* Begin ROWS *

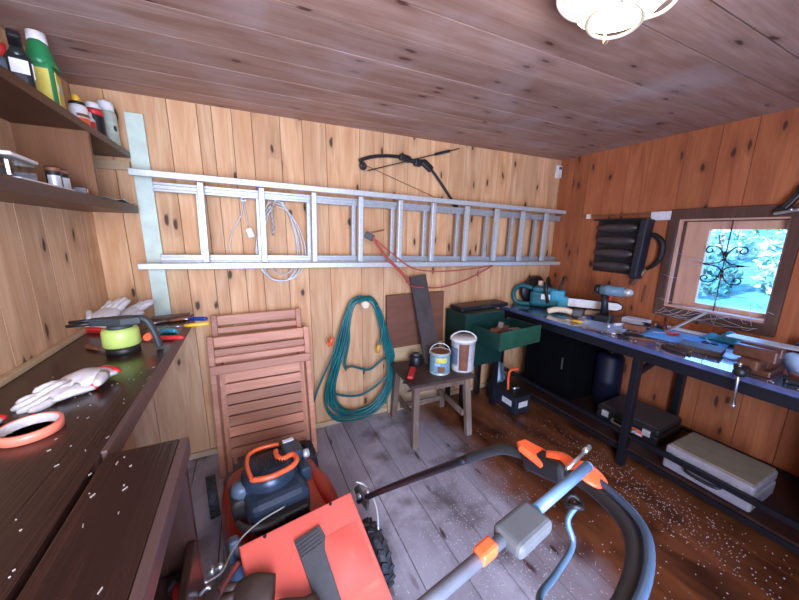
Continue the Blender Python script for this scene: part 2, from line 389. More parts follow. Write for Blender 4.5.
# ---- window
wf = MB()
y0, y1, z0, z1 = .655, 1.285, .915, 1.685
X = XR
wf.box((X-.012, (y0+y1)/2, z1-.035), (.03, y1-y0, .07), bev=.003); wf.box((X-.012, (y0+y1)/2, z0+.035), (.03, y1-y0, .07), bev=.003)
wf.box((X-.012, y0+.024, (z0+z1)/2), (.03, .048, z1-z0-.14), bev=.003); wf.box((X-.012, y1-.025, (z0+z1)/2), (.03, .05, z1-z0-.14), bev=.003)
win = ST(wf.build('window_1', 'dark_frame'))
mb = MB(); D = .12
mb.box((X+D/2, HOLE[1]-.0075, (HOLE[2]+HOLE[3])/2), (D, .015, HOLE[3]-HOLE[2])); mb.box((X+D/2, HOLE[0]+.0075, (HOLE[2]+HOLE[3])/2), (D, .015, HOLE[3]-HOLE[2]))
mb.box((X+D/2, (HOLE[0]+HOLE[1])/2, HOLE[3]-.0075), (D, HOLE[1]-HOLE[0]-.03, .015)); mb.box((X+D/2, (HOLE[0]+HOLE[1])/2, HOLE[2]+.0075), (D, HOLE[1]-HOLE[0]-.03, .015))
ST(mb.build('window_reveal', 'light_frame', win))
mb = MB(); xs = X+.10; a0, a1, b0, b1 = HOLE[0]+.015, HOLE[1]-.015, HOLE[2]+.015, HOLE[3]-.015
mb.box((xs, a1-.065, (b0+b1)/2), (.035, .13, b1-b0), bev=.004); mb.box((xs, a0+.012, (b0+b1)/2), (.035, .024, b1-b0), bev=.004)
mb.box((xs, (a0+a1)/2-.05, b1-.03), (.035, a1-a0-.155, .06), bev=.004); mb.box((xs, (a0+a1)/2-.05, b0+.015), (.035, a1-a0-.155, .03), bev=.004)
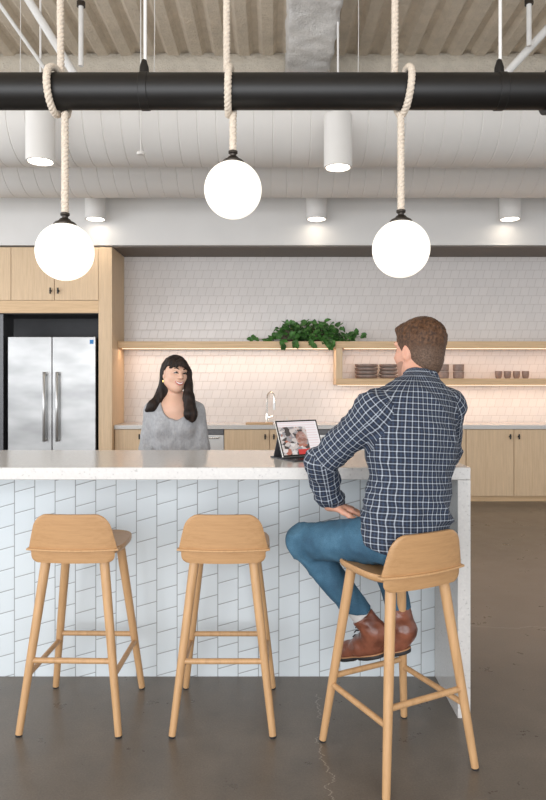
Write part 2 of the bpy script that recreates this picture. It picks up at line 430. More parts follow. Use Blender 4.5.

* End ROWS *

▸ **JOB**: All records must be output exactly as they are, except for the pictures, which are left out.

▸ **SOLUTION**:
Continue the Blender Python script for this scene: part 2, from line 389. More parts follow. Write for Blender 4.5.
# ---- window
wf = MB()
y0, y1, z0, z1 = .655, 1.285, .915, 1.685
X = XR
wf.box((X-.012, (y0+y1)/2, z1-.035), (.03, y1-y0, .07), bev=.003); wf.box((X-.012, (y0+y1)/2, z0+.035), (.03, y1-y0, .07), bev=.003)
wf.box((X-.012, y0+.024, (z0+z1)/2), (.03, .048, z1-z0-.14), bev=.003); wf.box((X-.012, y1-.025, (z0+z1)/2), (.03, .05, z1-z0-.14), bev=.003)
win = ST(wf.build('window_1', 'dark_frame'))
mb = MB(); D = .12
mb.box((X+D/2, HOLE[1]-.0075, (HOLE[2]+HOLE[3])/2), (D, .015, HOLE[3]-HOLE[2])); mb.box((X+D/2, HOLE[0]+.0075, (HOLE[2]+HOLE[3])/2), (D, .015, HOLE[3]-HOLE[2]))
mb.box((X+D/2, (HOLE[0]+HOLE[1])/2, HOLE[3]-.0075), (D, HOLE[1]-HOLE[0]-.03, .015)); mb.box((X+D/2, (HOLE[0]+HOLE[1])/2, HOLE[2]+.0075), (D, HOLE[1]-HOLE[0]-.03, .015))
ST(mb.build('window_reveal', 'light_frame', win))
mb = MB(); xs = X+.10; a0, a1, b0, b1 = HOLE[0]+.015, HOLE[1]-.015, HOLE[2]+.015, HOLE[3]-.015
mb.box((xs, a1-.065, (b0+b1)/2), (.035, .13, b1-b0), bev=.004); mb.box((xs, a0+.012, (b0+b1)/2), (.035, .024, b1-b0), bev=.004)
mb.box((xs, (a0+a1)/2-.05, b1-.03), (.035, a1-a0-.155, .06), bev=.004); mb.box((xs, (a0+a1)/2-.05, b0+.015), (.035, a1-a0-.155, .03), bev=.004)
Write part 2 of the bpy script that recreates this picture. It picks up at line 430. More parts follow. Use Blender 4.5.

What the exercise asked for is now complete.